Just to summarize, the game gave active trouble
opening a door
opening a trap-door
opening a bottle
commanding a genie
with lots of small issues besides (like “BUY” instead of “GIVE” depending on the vendor). This may not read so horrible when I’m conveying what happened in brisk prose, but I assure you each point of getting stopped represents a long amount of time, in some cases 30 minutes or more. While some of it was technical trouble, I think the author also had a walkthrough in mind that seemed reasonable without thinking about the effect on the player. One can see after the fact how MOVE ROCKS would be an appropriate command, but without mentioning them the puzzle becomes a far different experience than intended.
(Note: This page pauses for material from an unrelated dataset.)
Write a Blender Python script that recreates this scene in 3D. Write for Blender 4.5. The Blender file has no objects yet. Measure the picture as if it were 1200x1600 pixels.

Or maybe the author’s technical chops at this point allowed for no synonyms, hence UNCORK rather than OPEN (rather than having them both)?
We’ll see Mike Farley again in 1983, as he does have one more game, this time solely for ZX Spectrum. Hopefully it’s more along the lines of Pharaoh’s Tomb than Magic Mountain! Before checking out I wanted to mention one more quote from the author, back with his comments in Sinclair User; or rather, a quote from Philip Joy (who wrote the article) paraphrasing Farley:
He says that any game advertised as a new set of dungeons each time the game is played cannot be a real adventure. Games such as Catacombs, Perilous Swamp and Oracles’ Cave were in this category. This view could be taken either way but I feel that a real adventure should have the same story each time it is tried.
I find it fascinating that we’re getting some “gatekeeping” as to genre here; plenty of RPGs have been marked as Adventure at this time and the concept of a self-contained game-genre was just starting to be formed. (I’m not thrilled about the term “gatekeeping” as I don’t think sorting games is necessarily a negative thing; the mere act of coining “walking simulators” ended up creating more of them as authors now had a way of hitting the right target audience who wanted more of that kind of experience.) We’re still in the age where people have tried all sorts of adventure-roguelikes — with randomizing of elements including the map — but adventures have never been fully comfortable with randomization. I find the quote also interesting in that Farley had a random element in Magic Mountain (the lizard); perhaps this was something he discarded after experimentation, but why including it in the ZX Spectrum version of the game then?
All this is a funny segue since we’re about to hit a game with heavy randomization, the sequel to Madness and the Minotaur, which remains one of the most difficult games I’ve played due to its logistics and tricky map. Will it murder me as much as its predecessor?